In conversations leading up to the 2024 campaign, a surprising number of my friends and acquaintances were citing an old story about Kamala Harris that had been circulating on social media about Kamala Harris’ role as Attorney General in a case in 2011, where a Sikh man with turban and beard sued to be able to hold a job as a prison guard, which requires people to be clean-shaven; Harris supported the state of California’s position on prison guards being clean-shaven to wear gas masks. This is apparently a real story, but it is hardly a reason to say that “Kamala Harris is anti-Sikh.” Again, if we were comparing Harris – a Black and South Asian candidate with a long history of supporting civil rights – to Trump, it should be clear to everyone who is likely more sympathetic to South Asian communities, including Sikh Americans.

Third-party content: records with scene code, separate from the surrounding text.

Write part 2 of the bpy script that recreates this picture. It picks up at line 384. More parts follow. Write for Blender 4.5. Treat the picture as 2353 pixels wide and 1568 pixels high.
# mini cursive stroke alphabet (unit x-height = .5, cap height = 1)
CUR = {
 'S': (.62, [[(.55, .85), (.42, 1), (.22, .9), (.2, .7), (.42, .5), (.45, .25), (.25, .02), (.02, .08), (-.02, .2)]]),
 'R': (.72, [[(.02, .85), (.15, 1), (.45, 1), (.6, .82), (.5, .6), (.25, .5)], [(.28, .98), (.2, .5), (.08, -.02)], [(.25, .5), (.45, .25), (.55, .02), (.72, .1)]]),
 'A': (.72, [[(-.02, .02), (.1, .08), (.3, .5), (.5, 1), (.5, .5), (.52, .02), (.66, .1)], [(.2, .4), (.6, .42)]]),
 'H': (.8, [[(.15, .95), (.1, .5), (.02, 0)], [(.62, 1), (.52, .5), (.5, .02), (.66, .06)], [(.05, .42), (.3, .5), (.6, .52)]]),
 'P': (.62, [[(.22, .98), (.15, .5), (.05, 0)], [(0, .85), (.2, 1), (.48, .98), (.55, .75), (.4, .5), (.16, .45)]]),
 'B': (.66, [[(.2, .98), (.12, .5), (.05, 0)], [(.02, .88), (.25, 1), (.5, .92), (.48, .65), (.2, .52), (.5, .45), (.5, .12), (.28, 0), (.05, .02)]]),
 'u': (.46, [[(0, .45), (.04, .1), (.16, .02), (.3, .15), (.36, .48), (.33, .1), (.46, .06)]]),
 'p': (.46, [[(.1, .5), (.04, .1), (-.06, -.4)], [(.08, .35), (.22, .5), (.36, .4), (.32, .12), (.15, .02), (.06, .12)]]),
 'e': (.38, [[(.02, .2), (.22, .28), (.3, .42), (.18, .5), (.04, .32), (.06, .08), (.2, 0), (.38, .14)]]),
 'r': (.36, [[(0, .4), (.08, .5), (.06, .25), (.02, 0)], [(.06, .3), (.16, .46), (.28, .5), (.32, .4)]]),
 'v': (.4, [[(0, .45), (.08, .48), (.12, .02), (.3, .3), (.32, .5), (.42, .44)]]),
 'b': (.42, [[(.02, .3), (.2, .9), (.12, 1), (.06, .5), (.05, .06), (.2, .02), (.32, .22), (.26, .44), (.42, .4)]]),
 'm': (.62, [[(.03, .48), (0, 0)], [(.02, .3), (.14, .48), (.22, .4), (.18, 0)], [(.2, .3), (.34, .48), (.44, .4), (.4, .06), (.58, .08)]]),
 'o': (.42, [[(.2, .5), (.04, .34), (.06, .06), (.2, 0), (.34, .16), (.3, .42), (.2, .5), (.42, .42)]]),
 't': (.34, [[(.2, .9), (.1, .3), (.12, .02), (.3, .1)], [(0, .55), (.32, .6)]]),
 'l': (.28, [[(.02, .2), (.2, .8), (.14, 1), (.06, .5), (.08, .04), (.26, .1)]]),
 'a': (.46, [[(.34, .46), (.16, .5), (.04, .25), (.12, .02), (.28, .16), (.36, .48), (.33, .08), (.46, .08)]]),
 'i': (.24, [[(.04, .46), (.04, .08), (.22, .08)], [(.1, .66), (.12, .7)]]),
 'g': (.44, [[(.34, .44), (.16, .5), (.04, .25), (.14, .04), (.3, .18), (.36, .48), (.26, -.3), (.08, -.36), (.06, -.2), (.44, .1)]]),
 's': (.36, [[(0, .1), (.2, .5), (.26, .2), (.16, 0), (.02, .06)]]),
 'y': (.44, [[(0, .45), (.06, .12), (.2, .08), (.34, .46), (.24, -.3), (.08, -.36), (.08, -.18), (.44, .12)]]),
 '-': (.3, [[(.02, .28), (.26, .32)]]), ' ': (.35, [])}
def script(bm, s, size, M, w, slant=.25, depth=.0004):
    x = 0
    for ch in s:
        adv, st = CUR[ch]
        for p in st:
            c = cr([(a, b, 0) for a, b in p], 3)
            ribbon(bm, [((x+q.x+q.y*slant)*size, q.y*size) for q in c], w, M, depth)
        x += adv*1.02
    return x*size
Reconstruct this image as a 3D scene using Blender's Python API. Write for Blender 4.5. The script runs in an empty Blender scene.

Similarly, a number of my family members and friends were duped by the idea – again, popular on WhatsApp – that “Modi and Trump are best buddies, so nothing bad could happen with respect to India or Indians.” They seemed not to realize that Trump meant what he was saying on the campaign trail about radical changes to the immigration system, and what that might entail.

How exactly this might get fixed is not so easy. Some of it could be solved by the platforms themselves. But probably advocacy groups should be thinking about corrective social media influence campaigns to respond to out-of-context stories. These can be tricky to do well, but the incredible success of Zohran Mamdani on social media in the 2025 NYC mayoral campaign might be a model to emulate. Humor, wit, and charismatic messengers could go a long way here.